I call this a Divine humility because it is a poor thing to strike our colours to God when the ship is going down under us; a poor thing to come to Him as a last resort, to offer up 'our own' when it is no longer worth keeping. If God were proud He would hardly have us on such terms: but He is not proud, He stoops to conquer, He will have us even though we have shown that we prefer everything else to Him, and come to Him because there is 'nothing better' now to be had. ... It is hardly complimentary to God that we should choose Him as an alternative to Hell: yet even this He accepts. The creature's illusion of self-sufficiency must, for the creature's sake, be shattered; and by trouble or fear of trouble on earth, by crude fear of the eternal flames, God shatters it 'unmindful of His glory's diminution'. ... And this illusion of self-sufficiency may be at its strongest in some very honest, kindly, and temperate people, and on such people, therefore, misfortune must fall.

We see, then, that pain is a terrible but necessary tool to guide us to the right path. Without it, we would not recognize that we must change. God would not have been kinder to spare me the anguish of uncertainty that I once felt; indeed, to have spared me the pain which brought me to Him would have been cruelly indifferent.

God cares for us and will do what is best for us, though we curse or hate Him for it -- in the same way we cursed and hated Him when He came as a man to save us. How glorious He is, that He is so great and so humble at once! How lucky we are to serve a God who deserves all honor and praise and yet is not proud.

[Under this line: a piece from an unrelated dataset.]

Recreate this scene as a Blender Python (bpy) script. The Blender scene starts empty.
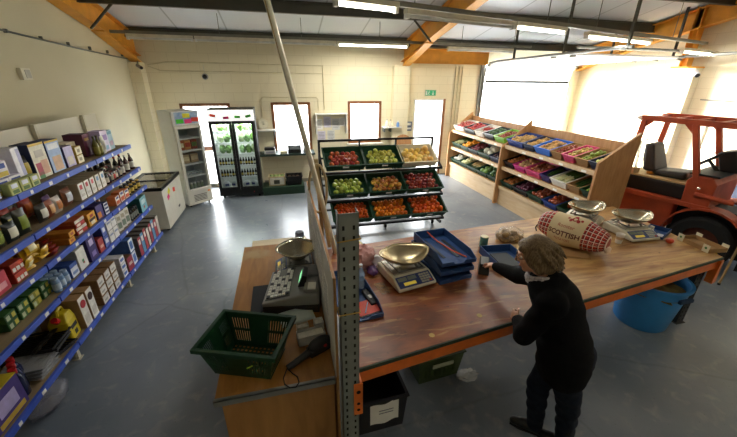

As we see, pain is a necessary instrument of God's kindness, though it does not appear as such at first. Our own nature is such that pain is often the only thing we listen to, louder even than our own conscience. May we choose to listen.

1 comment:

  1. "This leads us to a terrible point: God may allow pain into our lives, not out of cruelty, but out of necessity. What else can convince us that we must change?"

    -That is an EXCELLENT point, and I hadn't thought of it quite that way before.